CON: On the other hand, this means I have work errands to do on my day off. Oh, well. It gives me a reason to shave and put my shirt on before 5:00 p.m., which is good, because I have a weekly church service at 6:45. Sometimes, though, the constraint against getting back to town before 6-ish becomes a hardship. There have already been times when it was hard to "wait till next Wednesday." And the traffic gets worse every minute past my previous quitting time. I seem to spend more time every week parked on and around I-270 between I-64 and I-44. And once, when I was let out "early" at 2:45 to make some high-priority errands in the city, I discovered that it can actually take two (2) hours to make the trip. It was 4:40 by the time I made it to a place that was closing at 5:00. Admittedly, an accident near the Daniel Boone Bridge had something to do with the delay; but that wasn't the only traffic slow-down I dealt with. I reckon that if I had left work at 2:30, I could have gotten downtown by 4!

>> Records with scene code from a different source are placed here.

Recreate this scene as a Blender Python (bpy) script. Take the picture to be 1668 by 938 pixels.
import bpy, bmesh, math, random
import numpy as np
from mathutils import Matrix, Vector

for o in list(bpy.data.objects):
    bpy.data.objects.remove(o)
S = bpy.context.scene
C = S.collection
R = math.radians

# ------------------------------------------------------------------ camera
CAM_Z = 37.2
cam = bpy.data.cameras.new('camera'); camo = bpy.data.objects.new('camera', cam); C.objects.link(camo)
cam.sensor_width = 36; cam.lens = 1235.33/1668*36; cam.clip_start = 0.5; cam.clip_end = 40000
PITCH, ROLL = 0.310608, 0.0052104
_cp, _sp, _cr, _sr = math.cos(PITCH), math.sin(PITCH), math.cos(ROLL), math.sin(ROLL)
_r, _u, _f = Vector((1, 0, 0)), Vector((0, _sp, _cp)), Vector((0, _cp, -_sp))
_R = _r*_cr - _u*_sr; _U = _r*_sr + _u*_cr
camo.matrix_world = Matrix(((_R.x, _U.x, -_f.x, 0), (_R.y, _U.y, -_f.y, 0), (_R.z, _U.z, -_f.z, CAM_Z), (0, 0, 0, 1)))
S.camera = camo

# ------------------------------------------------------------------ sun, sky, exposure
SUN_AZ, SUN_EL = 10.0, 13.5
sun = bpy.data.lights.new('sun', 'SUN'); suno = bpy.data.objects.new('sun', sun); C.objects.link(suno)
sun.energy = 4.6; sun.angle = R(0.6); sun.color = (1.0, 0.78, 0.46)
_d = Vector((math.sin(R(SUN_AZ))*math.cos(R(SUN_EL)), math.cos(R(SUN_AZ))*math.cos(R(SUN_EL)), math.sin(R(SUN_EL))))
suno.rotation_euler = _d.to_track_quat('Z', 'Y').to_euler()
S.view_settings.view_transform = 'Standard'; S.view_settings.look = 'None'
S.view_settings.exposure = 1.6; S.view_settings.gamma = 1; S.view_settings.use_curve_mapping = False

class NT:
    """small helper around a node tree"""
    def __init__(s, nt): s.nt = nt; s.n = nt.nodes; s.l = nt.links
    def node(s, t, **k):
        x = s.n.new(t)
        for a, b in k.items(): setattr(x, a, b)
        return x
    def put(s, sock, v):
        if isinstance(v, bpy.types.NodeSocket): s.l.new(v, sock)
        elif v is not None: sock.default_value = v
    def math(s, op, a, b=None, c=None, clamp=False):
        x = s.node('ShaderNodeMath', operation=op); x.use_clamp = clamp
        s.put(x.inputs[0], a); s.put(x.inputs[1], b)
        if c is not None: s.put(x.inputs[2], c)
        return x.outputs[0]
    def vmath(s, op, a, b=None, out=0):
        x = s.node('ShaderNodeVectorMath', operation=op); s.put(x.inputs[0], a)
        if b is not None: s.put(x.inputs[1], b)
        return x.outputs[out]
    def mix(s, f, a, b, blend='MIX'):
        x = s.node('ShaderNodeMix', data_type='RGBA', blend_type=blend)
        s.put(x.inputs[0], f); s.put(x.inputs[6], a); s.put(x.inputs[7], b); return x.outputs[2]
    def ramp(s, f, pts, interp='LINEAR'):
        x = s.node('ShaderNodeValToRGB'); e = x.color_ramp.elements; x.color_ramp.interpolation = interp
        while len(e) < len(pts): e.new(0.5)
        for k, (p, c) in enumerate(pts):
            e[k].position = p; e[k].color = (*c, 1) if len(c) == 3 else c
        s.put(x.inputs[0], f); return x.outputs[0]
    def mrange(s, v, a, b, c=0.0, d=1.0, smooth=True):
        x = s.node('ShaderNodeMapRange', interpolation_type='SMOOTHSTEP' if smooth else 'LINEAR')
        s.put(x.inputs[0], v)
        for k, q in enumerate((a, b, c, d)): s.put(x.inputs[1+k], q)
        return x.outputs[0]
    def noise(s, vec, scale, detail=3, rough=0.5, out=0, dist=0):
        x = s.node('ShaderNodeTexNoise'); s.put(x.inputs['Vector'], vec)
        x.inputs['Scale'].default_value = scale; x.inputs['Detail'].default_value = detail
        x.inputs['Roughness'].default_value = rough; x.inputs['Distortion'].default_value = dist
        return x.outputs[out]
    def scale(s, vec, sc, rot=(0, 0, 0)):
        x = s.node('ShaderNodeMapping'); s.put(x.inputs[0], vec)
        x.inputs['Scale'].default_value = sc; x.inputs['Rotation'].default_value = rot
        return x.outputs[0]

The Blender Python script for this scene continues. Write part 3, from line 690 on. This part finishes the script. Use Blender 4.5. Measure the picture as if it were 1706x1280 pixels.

Do the PRO's balance the CON's? More than, in my opinion. I have begun planning to do things on Wednesdays that I never would have considered attempting, piecemeal, in 2-hour installments on weekdays after work. I have milked some dining-out pleasure out of my savings in gas mileage. And I now have not one, but two days a week to make up my sleep deficit from being too wired by caffeine to get to sleep by a sane hour (like 9 p.m.). The caffeine thing isn't the fault of 4-10 - though the temptation to use it extends farther into the afternoon than it used to. I can work 4 days a week on 5 hours of sleep each night, provided that I get a good lie-on on Wednesday and Saturday.
So all in all, the four-day work week works for me. What about the cons? Well, it's called a "work"-week for a reason.